According to the prosecution, Jackson had not molested the boy at the time the Bashir documentary aired, but he was sufficiently concerned that the boy might make such allegations that he and a band of Neverland courtiers entered into an elaborate conspiracy to "falsely imprison" the boy and his family for nearly five weeks (in luxury hotels, at Neverland ranch and other places), during which time they coerced the family into denying, on camera, that anything untoward had ever happened between Jackson and the boy.
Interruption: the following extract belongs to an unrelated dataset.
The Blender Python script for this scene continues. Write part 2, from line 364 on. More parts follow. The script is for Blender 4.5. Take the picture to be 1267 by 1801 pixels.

Jackson's five alleged co-conspirators — none of whom were indicted — seem to be the sort of people who show up full of ideas at the bedside of fading greatness: junior Nazis who get Hitler to sign off on a new T-shirt design during the last days in the bunker. "Business associate" Dieter Wiesner, for instance, owns sex clubs in Germany and sank gobs of the pop star's money into a doomed Michael Jackson soft drink, to be marketed in Europe, called the MJ Mystery Drink. (Wiesner's former partner, co-conspirator Ronald Konitzer, has since been accused by Mesereau of stealing Jackson's money.) Marc Schaffel came to Jackson after September 11th with plans to market an anti-terror-theme "We Are the World"-type charity single through the McDonald's corporation; Schaffel later turned out to have been a former gay-porn producer. Rounding out the conspiracy are Vincent Amen and Frank Tyson, a pair of young Neverland gofers, who, until this case, appeared destined to star in a movie called Harold and Kumar Pick Up Michael Jackson's Dry Cleaning.